O pintor veio fazer um orçamento para o reparo de uma janela enferrujada em casa. Um homem negro, magrinho, com cerca de 1,60m mais ou menos e, aparentemente, uns 60 anos. Fala simples cheia de educação, cuidado e poucas palavras.
Ele viu a janela pelo lado de fora e já foi adiantando que o problema era grave, como eu sabia, afinal, por ocasião das frequentes chuvas entre o fim de 2022 e início de março de 2023, a ferrugem comeu parte da janela, fazendo um buraco.
Comentei sobre um paliativo e ele falou, depois de muito cuidado, que dava pra fazer. Para isso, propus que ele entrasse em casa, ver o outro lado do estrago, assim conseguiria prever melhor como seria o trabalho.
Ele entrou e viu a minha gatinha Donnatela. Ficou assustado e encantado ao mesmo tempo. Expliquei o que era: “É uma sphinx. Ela já nasceu assim. É a raça dela. Não tem pelo mesmo”. Ele não acreditou.

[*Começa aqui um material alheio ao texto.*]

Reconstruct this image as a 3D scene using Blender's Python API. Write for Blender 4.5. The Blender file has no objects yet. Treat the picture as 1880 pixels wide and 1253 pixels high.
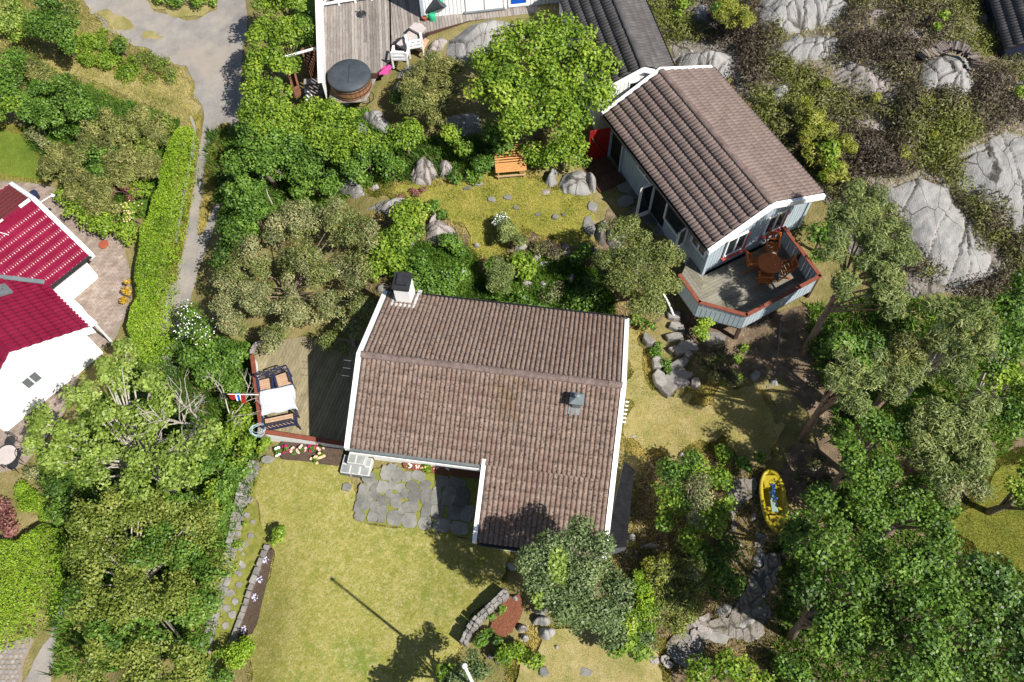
import bpy, math, random
import numpy as np
from math import sin, cos, tan, atan2, hypot, radians, pi, sqrt
from mathutils import Matrix, Vector

# ------------------------------------------------------------------ camera, sky, sun, exposure
SC = bpy.context.scene
COL = SC.collection
FPX, HCAM = 1600.0, 28.0                       # focal length in photo pixels, height over the lower lawn
NDX, NDY = 25.0, 833.5                         # nadir offset from the picture centre
ROLL, OFF = atan2(NDX, NDY), atan2(hypot(NDX, NDY), FPX)
_f = np.array([0, sin(OFF), -cos(OFF)]); _u = np.array([0, cos(OFF), sin(OFF)]); _r = np.array([1.0, 0, 0])
CR, SR = cos(ROLL), sin(ROLL)
cam_d = bpy.data.cameras.new('camera'); cam = bpy.data.objects.new('camera', cam_d); COL.objects.link(cam)
cam_d.sensor_width = 36.0; cam_d.lens = FPX / 1880 * 36.0; cam_d.clip_end = 1000; cam_d.clip_start = .5
_X = CR * _r - SR * _u; _Y = SR * _r + CR * _u
_X = _r * CR + _u * (-SR); _Y = _r * SR + _u * CR
cam.matrix_world = Matrix(((_X[0], _Y[0], -_f[0], 0), (_X[1], _Y[1], -_f[1], 0), (_X[2], _Y[2], -_f[2], HCAM), (0, 0, 0, 1)))
SC.camera = cam

SUN_EL, SHADOW_AZ = radians(51), radians(142)
w = bpy.data.worlds.new('World'); SC.world = w; w.use_nodes = True
nt = w.node_tree; bg = nt.nodes['Background']
sky = nt.nodes.new('ShaderNodeTexSky'); sky.sky_type = 'NISHITA'; sky.sun_disc = False
sky.sun_elevation = SUN_EL
_sd = np.array([-cos(SHADOW_AZ) * cos(SUN_EL), -sin(SHADOW_AZ) * cos(SUN_EL), sin(SUN_EL)])   # towards the sun
sky.sun_rotation = atan2(_sd[0], _sd[1])
nt.links.new(sky.outputs[0], bg.inputs[0]); bg.inputs[1].default_value = 0.06
sun_d = bpy.data.lights.new('sun', 'SUN'); sun_d.energy = 5.0; sun_d.angle = radians(.53); sun_d.color = (1, .95, .87)
sun = bpy.data.objects.new('sun', sun_d); COL.objects.link(sun); sun.location = (0, 0, 40)
sun.rotation_euler = Vector(_sd).to_track_quat('Z', 'Y').to_euler()
SC.view_settings.view_transform = 'Standard'; SC.view_settings.look = 'None'
SC.view_settings.exposure = 0.66; SC.view_settings.gamma = 1.0; SC.view_settings.use_curve_mapping = False

# ------------------------------------------------------------------ maths helpers
RNG = np.random.default_rng(7); random.seed(7)

def ray(px, py):
    a = (px - 940) / FPX; b = -(py - 626.5) / FPX
    return _f + (a * CR + b * SR) * _r + (-a * SR + b * CR) * _u
def at(px, py, z=0.0):
    d = ray(px, py); t = (z - HCAM) / d[2]
    return np.array([0, 0, HCAM]) + d * t
def mpp(p):                                    # metres per photo pixel at a point
    return float((np.asarray(p) - [0, 0, HCAM]) @ _f) / FPX

def _h(ix, iy, s):
    n = (ix.astype(np.int64) * 374761393 + iy.astype(np.int64) * 668265263 + s * 1442695041) & 0xffffffff
    n = ((n ^ (n >> 13)) * 1274126177) & 0xffffffff
    return ((n ^ (n >> 16)) & 0xffff) / 65535.0
def vnoise(x, y, s=0):
    x = np.asarray(x, float); y = np.asarray(y, float)
    ix, iy = np.floor(x), np.floor(y); fx, fy = x - ix, y - iy
    fx = fx * fx * (3 - 2 * fx); fy = fy * fy * (3 - 2 * fy)
    a, b, c, d = _h(ix, iy, s), _h(ix + 1, iy, s), _h(ix, iy + 1, s), _h(ix + 1, iy + 1, s)
    return (a * (1 - fx) + b * fx) * (1 - fy) + (c * (1 - fx) + d * fx) * fy
def fbm(x, y, o=4, s=0):
    v, a, t = 0, .5, 0
    for i in range(o):
        v = v + a * vnoise(x, y, s + i * 17); t += a; a *= .5; x = np.asarray(x) * 2.03 + 3.1; y = np.asarray(y) * 2.03 + 1.7
    return v / t * 2 - 1

def pip(P, poly):
    x, y = P[:, 0], P[:, 1]; ins = np.zeros(len(P), bool); n = len(poly)
    for i in range(n):
        x0, y0 = poly[i][:2]; x1, y1 = poly[(i + 1) % n][:2]
        if y0 == y1: continue
        c = ((y0 > y) != (y1 > y)) & (x < (x1 - x0) * (y - y0) / (y1 - y0) + x0); ins ^= c
    return ins
def psd(P, poly):                              # signed distance, negative inside
    d = np.full(len(P), 1e9); n = len(poly)
    for i in range(n):
        a = np.array(poly[i][:2]); b = np.array(poly[(i + 1) % n][:2]); ab = b - a
        t = np.clip(((P - a) @ ab) / max(ab @ ab, 1e-9), 0, 1)
        d = np.minimum(d, np.hypot(*(P - a - t[:, None] * ab).T))
    return np.where(pip(P, poly), -d, d)

# ------------------------------------------------------------------ terrain
CTRL = [(500,900,0),(700,1100,0),(560,1200,0),(850,1020,0),(620,980,0),(760,920,0),(900,900,0),(560,840,.05),(1000,850,.2),(900,700,.4),
 (430,950,-.55),(400,1130,-.8),(385,1230,-.9),(455,870,-.3),(300,1000,-1.1),(250,800,-1.1),(100,1150,-1.5),(40,1230,-1.6),(200,900,-1.3),(350,830,-.9),
 (420,720,-.6),(520,720,-.2),(420,620,-.4),(300,600,-1.0),(345,430,-.7),(380,250,-.3),(400,80,0),(240,60,-.2),(320,20,0),(60,60,-.2),
 (200,500,-1.2),(120,420,-1.2),(20,830,-1.6),(60,600,-1.3),(130,640,-1.3),(60,280,-.9),(200,300,-.4),(270,160,-.4),(100,150,-.3),(290,400,-.8),(20,1000,-1.5),
 (900,370,1.5),(740,350,1.4),(1040,400,1.5),(960,400,1.4),(900,480,1.1),(830,430,1.2),(730,420,1.0),(800,540,.8),(900,560,.7),(1000,560,.8),(600,450,.2),(500,520,-.2),(640,580,-.1),(600,720,-.4),(560,660,-.4),(640,680,-.3),(500,350,.4),
 (1000,480,1.1),(1100,520,1.0),(1160,580,.9),(470,250,.2),(560,200,.8),(500,50,.5),(640,60,1.6),(640,150,1.5),(760,40,2.1),(800,150,1.9),(700,220,1.3),(800,300,1.6),
 (935,310,1.7),(980,250,2.0),(900,80,2.3),(1060,330,1.5),(1150,330,1.15),(1120,310,1.2),(1150,240,1.9),(1220,420,1.15),(1130,400,1.35),(1180,130,2.3),(1000,-40,2.3),
 (1250,570,.9),(1230,670,.55),(1200,770,.2),(1320,750,.3),(1180,680,.2),(1300,640,.6),(1330,580,.8),(1400,540,.9),(1500,560,1.2),(1450,640,.7),(1450,740,.5),(1350,480,1.2),(1450,430,1.5),(1520,430,1.6),
 (1250,880,.1),(1160,900,.1),(1400,900,.1),(1390,1050,-.2),(1300,1180,-.4),(1100,1200,0),(960,1100,.5),(925,1130,.5),(960,1180,.1),(870,1220,0),(1550,900,.2),(1560,1050,-.2),(1700,1150,-.5),(1850,960,-.1),(1850,1200,-.6),(1600,760,.7),(1750,750,1.0),(1860,700,1.2),
 (1640,560,1.8),(1720,430,2.6),(1780,480,2.4),(1840,330,3.2),(1600,300,3.2),(1480,200,3.2),(1740,130,4.2),(1600,60,4.2),(1450,60,3.8),(1290,100,3.0),(1400,150,3.3),(1560,380,2.4),(1850,80,3.8),(1880,10,3.0),(1880,520,2.4),(1240,40,2.8),(1330,190,3.0)]
_cp = np.array([at(*c) for c in CTRL])
def T0(x, y):
    x = np.asarray(x, float).ravel(); y = np.asarray(y, float).ravel()
    num = np.zeros(len(x)); den = np.zeros(len(x))
    for c in _cp:
        d2 = (x - c[0])**2 + (y - c[1])**2
        wt = np.exp(-d2 / 3.0) + 1.0 / (d2 + 1.2)**2.5
        num += wt * c[2]; den += wt
    return num / den
FX = np.arange(-28, 28.01, .25); FY = np.arange(0, 38.01, .25)
NX_, NY_ = len(FX), len(FY)
_gx, _gy = np.meshgrid(FX, FY)
ZG = T0(_gx, _gy).reshape(NY_, NX_)
_hill = np.clip((_gx - 6) / 6, 0, 1) * np.clip((_gy - 15) / 6, 0, 1)
ZG = ZG + fbm(_gx * .8, _gy * .8, 4, 5) * (.03 + .16 * _hill)
def TL(x, y):
    x = np.asarray(x, float); y = np.asarray(y, float)
    i = np.clip((x - FX[0]) / .25, 0, NX_ - 1.001); j = np.clip((y - FY[0]) / .25, 0, NY_ - 1.001)
    a, b = np.floor(i).astype(int), np.floor(j).astype(int); fx, fy = i - a, j - b
    return (ZG[b, a] * (1 - fx) + ZG[b, a + 1] * fx) * (1 - fy) + (ZG[b + 1, a] * (1 - fx) + ZG[b + 1, a + 1] * fx) * fy
def G(px, py, h=0.0):                          # the ground (plus h) seen through a pixel
    z = 1.0
    for _ in range(14):
        p = at(px, py, z); z = z * .4 + .6 * (float(TL(p[0], p[1])) + h)
    p = at(px, py, z); p[2] = z
    return p
def Gs(pts, h=0.0): return [G(x, y, h) for x, y in pts]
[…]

“Lisinha, lisinha mesmo? Não tem nadinha de pelo mesmo? Não é a idade?”. Eu confirmei que não e me solidarizei com ele dizendo que quando a vi pela primeira vez eu achava muito estranha e tinha até certa repulsa. Lembro-me da sensação avessa ao toque no rabinho frio e articulado dela, a temperatura da pele, a forma como ela não olhava nos meu olhos, e por aí vai. Sempre fui criado com cachorros e, de cara, estava convivendo com uma gata… e sem pelos.
Contei que um dos maiores aprendizados da minha vida foi quando me peguei apaixonado por aquela gatinha que nem me lembrava mais da ignorância que só me fazia ver sua feiura; comecei gostando da patinha, que parece desenhada por artista no ápice da inspiração, depois me encantei pelo som que ela fazia bebendo água, e terminei amando brincar de chicotinho com o rabinho outrora asqueroso.
E ficamos, o pintor e eu, refletindo sobre como é importante respeitar as pessoas e suas querências, pois como já se dizia, “quem ama o feio, bonito lhe parece”. E rimos.
Daí desembestamos a conversar. Fomos andando, e falando, sobre a vida até a calçada. Lá ficamos mais de meia hora conversando sobre aprender sempre. Sobre lifelong learning. Sobre o real motivo pelo qual a burguesia enviava seus filhos e filhas para a Europa.
A burguesia ia para a Europa para abrir a cabeça, ampliar os horizontes, entender que o mundo é grande e se perceber livre. Empoderavam-se por lá.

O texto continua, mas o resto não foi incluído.